Turns out Table has these three friends, and they're all very close. Table's friend Standard Lamp is tall, wiry, pony-tailed, covered in tattoos and one of the sweetest and most selfless people I've ever met. They're friends with two brothers, Crawdad and Catfish.

After I've been going out with Table about a month, Crawdad and Catfish's parents go on holiday, and the rest of us basically move into their house. My mum knows where I am, I'm still going to school, but I've basically become a sort of combination mum and girlfriend for this bunch of guys. A murlfriend, if you will.

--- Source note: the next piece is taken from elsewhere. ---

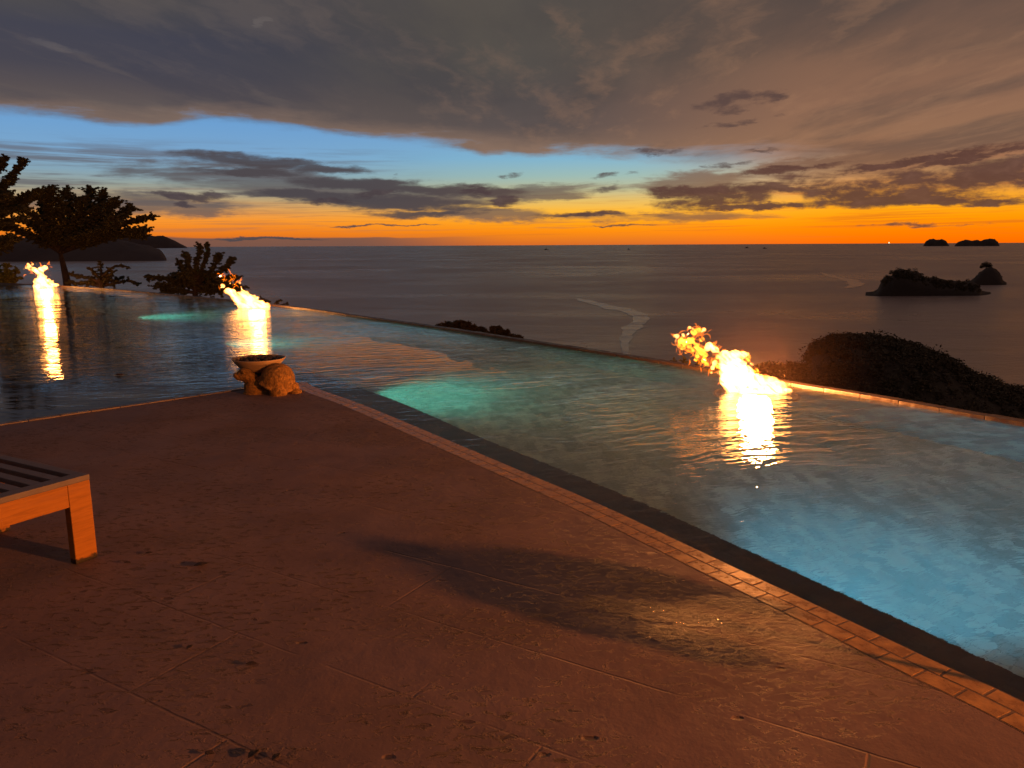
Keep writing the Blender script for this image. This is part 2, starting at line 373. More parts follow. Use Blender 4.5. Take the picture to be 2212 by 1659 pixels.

Table loves me. He cooks me dinner, teaches me how to use a butterfly knife and play Strip Poleconomy (not at the same time). He may wear a lot of black leather and look like a brunette Billy Idol, and he might have a tendency to be overly aggressive and have flashes of violent rage, but I know him. He's fiercely loyal, devoted to his Mum, and he loves the theatre. He's bright and frustrated. He's not coping very well with the death of his last girlfriend or getting kicked out of the army for getting caught with drugs. (He says he was framed. I say that'd be a hell of a coincidence.) He and Standard Lamp are Prospects for the Road Knights.

Me, I'm falling in love with Catfish. He sings and plays guitar – mostly he does Elvis covers down at the Bowling Club, but there's talk of a recording contract. He's got this little dimply smile like a human version of John Barrowman. He's got me listening to Randy Travis and liking it.

There comes a day we're briefly alone in the hallway, he reaches for a cupboard behind me, and suddenly we're playing Bobbing for Tonsils. Then he says something to me that I shan't repeat, as its awesome power as a flawless pick-up line makes it too dangerous to release on an unsuspecting public. An interruption prevents us setting a new land-speed record for trousers.

Things get very tense. Aware I'm slipping away from him, Table asks me to marry him. I tell him we have to break up. He presses me. Whatever's wrong he can fix it. I admit I'm in love with someone else. He says he'll share. I refuse. He asks who it is. I won't tell him, on the grounds that if I do, he'll kill Catfish. I leave.

A couple of weeks later I run into Catfish in the chippy. He tells me he took about an hour of listening to Table talk about me and this mysterious guy before he couldn't take it any more. He's said to him, listen, we have to talk, but first you have to drink this rigger. Then he’s told him.

Table got up, walked out of the house and down the road. Catfish followed him, and sat with him at the top of the Ben Venue cliffs in the freezing dark for four hours so he wouldn’t jump.

I extract the salient fact from this story, which is that a guy who'll do that for a friend isn’t going to have sex with me.

About a week later I get a call from Table asking me to go round to his place. He sounds weird. When he lets me in he's wearing cammo gear and sunnies and carrying a loaded crossbow. I figure I'm not leaving in a hurry.

So I sit down and he holds the crossbow to my head and talks to me. He's had a fight with the boys, and if they don't like him any more what's the point. They're his life, everything's wrong and nothing will make it right. Not once does he mention he knows about me and Catfish.

Gradually it dawns on me that he thinks this is the only way he can get anyone to listen to him. And I can do that, I can listen to him and let him let himself be talked down. I'm not scared. I'm annoyed, because I did the right thing and didn't have any Catfish and I'm still being punished for it anyway. I'm a little apprehensive that Table's going to make me have sex with him before he'll let me go.

But I do talk him down and the crossbow gets too heavy to keep holding to my head and he lets me go home. I run all the way, crawl into bed and bawl my eyes out. I tell absolutely no-one. That was 1988. I spoke about this for the first time in 2004.

This is sixteen to me. When people talk about teenagers as if they're children this is what I think about. When they demonise hoodie-wearers I get myself all in a tangle. People used to judge Table as dangerous and stupid because of the way he dressed, and he was a sweet guy who was just a bit fucked up. I argue this, and my partner says 'wait a minute, isn't that the guy who tried to kill you?'. And all I can do is shrug and say 'yeah, but not hard'.